I want my readers to say “Wow! What a ride!” Then I want them to say: No matter what I have done in my life, I can change.

Does your understanding of the story you are writing change during the course of the book?

Yes, both during the writing of it, and during the reading of it. When I began writing Forgery of the Month Club, it began as a eulogy. It then became an investigation, and then a story of redemption. Each of these approaches required different intellectual questions that guided the research and writing. They also informed the subsequent approaches. Over 14 years, these different approaches mirrored my emotional evolution. When I read the book, there were moments when I read it as though it was a eulogy, at other times it read as an investigation and at other times it read as a story of redemption.

What is your favorite place, real or fictional?

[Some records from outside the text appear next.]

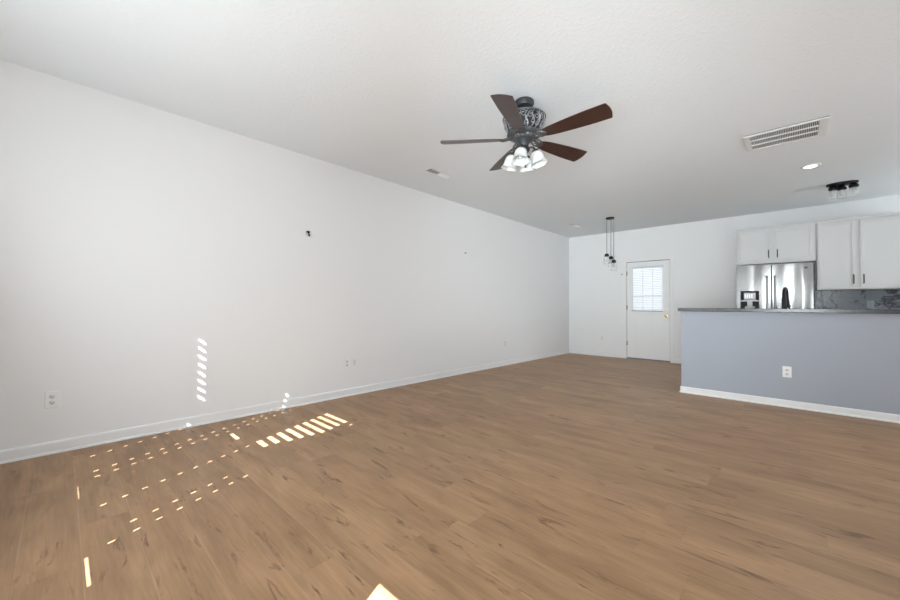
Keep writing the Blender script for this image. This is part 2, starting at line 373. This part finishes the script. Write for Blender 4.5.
# embossed lower panels
for a, b_ in ((-2.50, -2.27), (-2.20, -1.97)):
    for p in ((a, b_, .25, .262), (a, b_, .84, .852), (a, a + .012, .262, .84), (b_ - .012, b_, .262, .84)): bx(bm, p[0], p[1], yd - .009, yd, p[2], p[3])
    bx(bm, a + .04, b_ - .04, yd - .004, yd, .30, .80)
door = struct('door_1', bm, M['trim'])
bm = NB()
for p in ((lx0 - .02, lx0 + .012, lz0 - .02, lz1 + .02), (lx1 - .012, lx1 + .02, lz0 - .02, lz1 + .02), (lx0 + .012, lx1 - .012, lz0 - .02, lz0 + .012), (lx0 + .012, lx1 - .012, lz1 - .012, lz1 + .02)):
    bx(bm, p[0], p[1], yd - .010, yd, p[2], p[3])
obj('window_frame', bm, M['trim'], door, bevel=.003)
bm = NB(); bx(bm, DX0, dx0, yd + .012, yd + .04, 0.018, DZ1); bx(bm, dx1, DX1, yd + .012, yd + .04, 0.018, DZ1); bx(bm, dx0, dx1, yd + .012, yd + .04, dz1, DZ1); bx(bm, dx0, dx1, yd + .01, yd + .04, .018, dz0)
obj('gap_shade', bm, mat('gap_shade_grey', (.10, .10, .10), .8), door)  # dark filler standing in for the shade in the door gap
bm = NB(); bx(bm, lx0, lx1, yd + .026, yd + .031, lz0, lz1); obj('window_pane', bm, M['pane'], door)
bm = NB()
for i in range(3): bx(bm, lx0 + .19 * (i) + .185, lx0 + .19 * i + .195, yd + .032, yd + .040, lz0, lz1)
bx(bm, lx0, lx1, yd + .032, yd + .040, 1.33, 1.345); bx(bm, lx0, lx1, yd + .032, yd + .040, 1.63, 1.645)
obj('window_grille', bm, M['trim'], door)
for z in (0.33, 1.10, 1.83):
    bm = NB(); lathe(bm, [(0.008, z - .045), (0.008, z + .045)], 10, Matrix.Translation((dx0 - .004, yd - .010, 0))); bx(bm, dx0 - .012, dx0 + .010, yd - .006, yd - .001, z - .045, z + .045)
    h = obj('hinge', bm, M['steelh'], door); h['label'] = 'dark steel hinge'
bm = NB(); mk = Matrix.Translation((-1.893, yd, .93)) @ Matrix.Rotation(PI / 2, 4, 'X')
lathe(bm, [(0.030, 0), (0.030, .006), (.012, .010), (.011, .035), (.022, .045), (.027, .058), (.020, .070), (0.0001, .073)], 20, mk); h = obj('door_knob', bm, M['brass'], door, True); h['label'] = 'brass door knob'
bm = NB(); mk = Matrix.Translation((-1.893, yd, 1.07)) @ Matrix.Rotation(PI / 2, 4, 'X')
lathe(bm, [(0.027, 0), (0.027, .008), (.020, .014), (0.0001, .015)], 20, mk); bx(bm, -1.898, -1.888, yd - .028, yd - .012, 1.055, 1.085); h = obj('deadbolt', bm, M['trim'], door, True); h['label'] = 'white deadbolt thumb turn'
# mini blind on the door
t = thing('door_blind', 'white slatted mini blind hanging over the glass of the back door', 'blind', (-2.2425, yd - .012, 1.0))
bm = NB(); bx(bm, -.30, .30, -.028, 0.0, .935, .968); obj('headrail', bm, M['vinyl'], t)
bm = NB()
for i in range(25):
    z = .060 + i * 0.036; mt = Matrix.Translation((0, -.014, z)) @ Matrix.Rotation(math.radians(48), 4, 'X'); bx(bm, -.285, .285, -.0125, .0125, -.0006, .0006, mt)
s = obj('slats', bm, M['vinyl'], t)
bm = NB()
for x in (-.2, 0, .2): tube(bm, [(x, -.028, .94), (x, -.028, .03)], .0012, 5)
obj('ladder_cord', bm, M['trim'], t)
bm = NB(); bx(bm, -.300, .292, -.024, -.006, .020, .038); obj('bottom_rail', bm, mat('rail_grey', (.26, .26, .27), .5), t)

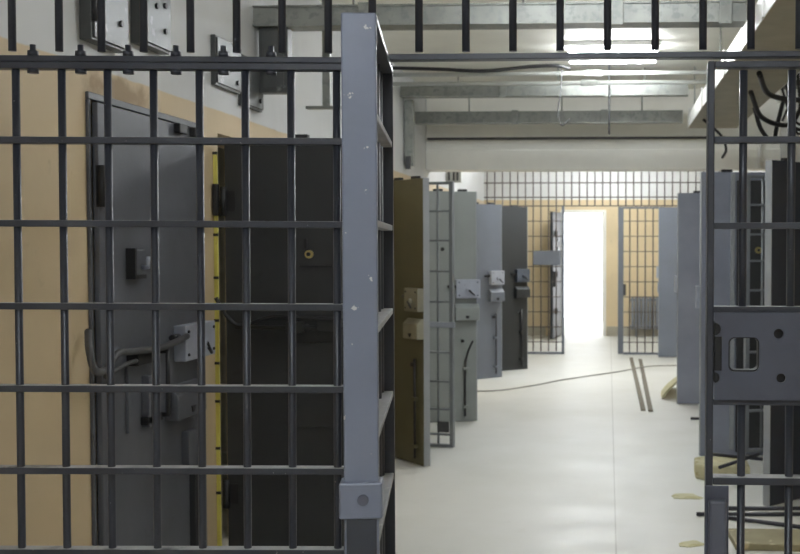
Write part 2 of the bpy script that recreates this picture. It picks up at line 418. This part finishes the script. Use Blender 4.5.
# ------------------------------------------------------------------ conduits on the doors
o = MB().tube(smooth_path([(-1.725, 3.73, 1.245), (-1.69, 3.66, 1.19), (-1.67, 3.655, 1.125), (-1.66, 3.71, 1.12), (-1.655, 3.80, 1.165), (-1.66, 3.93, 1.16), (-1.66, 4.17, 1.15), (-1.66, 4.34, 1.16), (-1.66, 4.45, 1.172)]), .0125, 12).build('flexible_conduit', M['conduit'])
tag(o, 'thick grey flexible conduit looping from cream wall to the closed door lock', 'cable')
o = MB().tube(smooth_path([(-1.655, 3.70, 1.098), (-1.665, 3.82, 1.11), (-1.67, 3.92, 1.12), (-1.675, 3.995, 1.12)]), .008, 10).build('flexible_conduit', M['conduit'])
tag(o, 'short thin conduit running to the slide bracket of the closed worn grey door', 'cable')
o = MB().tube(smooth_path([(-1.72, 4.96, 1.30), (-1.68, 4.98, 1.22), (-1.62, 4.99, 1.175), (-1.5, 4.99, 1.21), (-1.42, 4.99, 1.215), (-1.2, 4.99, 1.205), (-.99, 5.0, 1.2)]), .009, 10).build('door_cable', M['black'])
tag(o, 'black cable strung across the open charcoal door', 'cable')

# ------------------------------------------------------------------ front grilles
def vbars(root, xs, z0, z1, r=.0085, mat='bar', y=0):
    for x in xs:
        MB().tube([(x, y, z0), (x, y, z1)], r, 14).build('vertical_bar', M[mat], root)

def flats(root, zs, x0, x1, hh=.0145, dd=.034, mat='flat', y=0):
    for z in zs:
        MB().box(x0, x1, y-dd/2, y+dd/2, z-hh/2, z+hh/2).build('cross_bar', M[mat], root, .0015)

# left fixed panel: turned a little towards the camera at its wall end, hung from the transom by bolts
LROT = (0, R(.25), R(3.5))
lp = thing('bar_grille', 'dark grey barred panel filling the left front, in front of the cream wall', 'bars', (-.50, YG, -.007), rot=LROT)
xs = [-.104-.1*k for k in range(12)]
vbars(lp, xs, .06, 1.93)
flats(lp, [1.766-.1815*k for k in range(10)], -1.235, -.06)
MB().box(-1.235, -.06, -.016, .016, 1.9205, 1.9355).build('top_rail', M['bar'], lp, .0015)
MB().box(-.088, -.056, -.02, .02, .0, 1.935).build('end_post', M['bar'], lp, .002)
MB().box(-1.235, -.06, -.022, .022, .04, .065).build('bottom_rail', M['bar'], lp, .0015)
lt = thing('transom_grille', 'short dark bars above the left barred panel, bolted on along its bottom rail', 'bars', (-.50, YG, -.007), rot=LROT)
vbars(lt, [-.122-sum((.1007,.0993,.1007,.102,.092,.092,.102,.1,.1,.1,.1)[:k]) for k in range(12)], 1.96, 2.96)
MB().box(-1.235, -.03, -.016, .016, 1.936, 1.949).build('bottom_rail', M['bar'], lt, .0015)
for k in range(9):
    x = -.245-.1035*k
    MB().tube([(x, -.008, 1.9105), (x, -.008, 1.9204), (x, -.008, 1.9205), (x, -.008, 1.949), (x, -.008, 1.9491), (x, -.008, 1.960), (x, -.008, 1.9602), (x, -.008, 1.973)], [.012, .012, .006, .006, .012, .011, .0065, .0065], 6).build('bolt', M['bar'], lt)

rt = thing('transom_grille', 'short dark bars above the open gateway and the right panel, on a long rail', 'bars', (-.50, YG, 0))
vbars(rt, [-.017+.1029*k for k in range(0, 21)], 1.955, 2.99)
MB().box(-.003, 2.115, -.016, .016, 1.936, 1.949).build('bottom_rail', M['bar'], rt, .0015)

# right fixed panel with the lock plate
rp = thing('bar_grille', 'dark grey barred panel at right with the big pierced lock plate', 'bars', (.209, YG, 0))
MB().box(.004, .019, -.02, .02, .0, 1.928).build('end_post', M['flat'], rp, .003)
vbars(rp, [.082+.1035*k for k in range(0, 13)], 1.398, 1.91, .0088)
vbars(rp, [.082+.1035*k for k in range(0, 13)], .05, 1.194, .0088)
MB().box(.019, 1.4, -.016, .016, 1.914, 1.928).build('top_rail', M['bar'], rp, .0015)
flats(rp, (1.760, 1.575, 1.394), .019, 1.4, .0135)
flats(rp, (1.193,), .019, 1.4, .0135)
flats(rp, (1.021,), .019, 1.4, .016, .044)
flats(rp, (.84, .66, .48, .3, .08), .06, 1.4)
MB().box(.002, .053, -.025, -.021, .55, 1.012).build('gusset_plate', M['plate'], rp, .002)
kp = MB().box(.008, .046, -.055, -.025, .62, .985).build('keeper_block', M['keeper'], rp, .006)
# plate with openings, cut from a 2-D outline
def rounded(x0, z0, x1, z1, r, n=6):
    pts = []
    for cx, cz, a in ((x1-r, z1-r, 0), (x0+r, z1-r, 90), (x0+r, z0+r, 180), (x1-r, z0+r, 270)):
        for k in range(n+1):
            t_ = R(a+90*k/n); pts.append((cx+r*math.cos(t_), cz+r*math.sin(t_)))
    return pts
def circle(cx, cz, r, n=20): return [(cx+r*math.cos(2*math.pi*k/n), cz+r*math.sin(2*math.pi*k/n)) for k in range(n)]
def plate(name, loops, mat, parent, thick, y, bevel=.0012):
    cu = bpy.data.curves.new(name, 'CURVE'); cu.dimensions = '2D'; cu.fill_mode = 'BOTH'; cu.extrude = thick/2
    for lp_ in loops:
        sp = cu.splines.new('POLY'); sp.points.add(len(lp_)-1)
        for q, (x_, z_) in zip(sp.points, lp_): q.co = (x_, z_, 0, 1)
        sp.use_cyclic_u = True
    tmp = bpy.data.objects.new('tmp', cu); COL.objects.link(tmp)
    bpy.context.view_layer.update()
    me = bpy.data.meshes.new_from_object(tmp.evaluated_get(bpy.context.evaluated_depsgraph_get()))
    bpy.data.objects.remove(tmp); bpy.data.curves.remove(cu)
    me.transform(Matrix.Translation((0, y, 0)) @ Matrix.Rotation(R(90), 4, 'X'))
    me.name = name; me.materials.clear(); me.materials.append(mat)
    o_ = bpy.data.objects.new(name, me); COL.objects.link(o_); o_.parent = parent
    return o_
lz0, lz1 = 1.199, 1.388
half = lambda zc, r: [(.02+r*math.sin(math.pi*k/10), zc+r*math.cos(math.pi*k/10)) for k in range(11)]
outline = [(.02, lz0), (.42, lz0), (.42, lz1), (.02, lz1)]
outline += half(1.352, .014) + [(.02, 1.336), (.036, 1.336), (.036, 1.262), (.02, 1.262)] + half(1.247, .012)
plate('lock_plate', [outline, rounded(.050, 1.260, .116, 1.335, .013), circle(.157, 1.343, .0105), circle(.163, 1.247, .0100), circle(.36, 1.345, .0105), circle(.36, 1.247, .0105)], M['plate'], rp, .005, -.026)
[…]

My favorite place is a bit real, and a bit fictional. Home is my favorite place, and yet I love travelling. When I travel, I get impatient until we reach our destination. To calm my impatience, I imagine home; this fantasy image of home acts on me like a tonic during 14-hour long flights, 4-hour drives or 20-minute grocery store excursions.

If you could have lunch with one person, real or fictitious, who would it be?

It would be my maternal grandfather, Arnold Israel Freedland, who was born in Daugavpils, Latvia in 1900, immigrated to Minneapolis via Hammersmith, London. He and his parents steamed across the Atlantic in the Teutonic, sister ship of the Titanic. He died when my mother was 14 years old, an event to which I attribute my mother’s moral separation from the law-abiding world. To me, as a child who grew up with an indifferent father who was married to another woman, the history of my grandfather nurtured hopes in me of an adult man who would love me, mentor me and generally take an interest in me. There were no consistent males in my life that did this. My yearning turned to Arnie, and to that end, I learned as much as I could about him from mom, her sisters, my grandmother, older cousins, great aunts, photos, letters, film fragments, sketches and his civilian army service record. All that was missing was the actual person.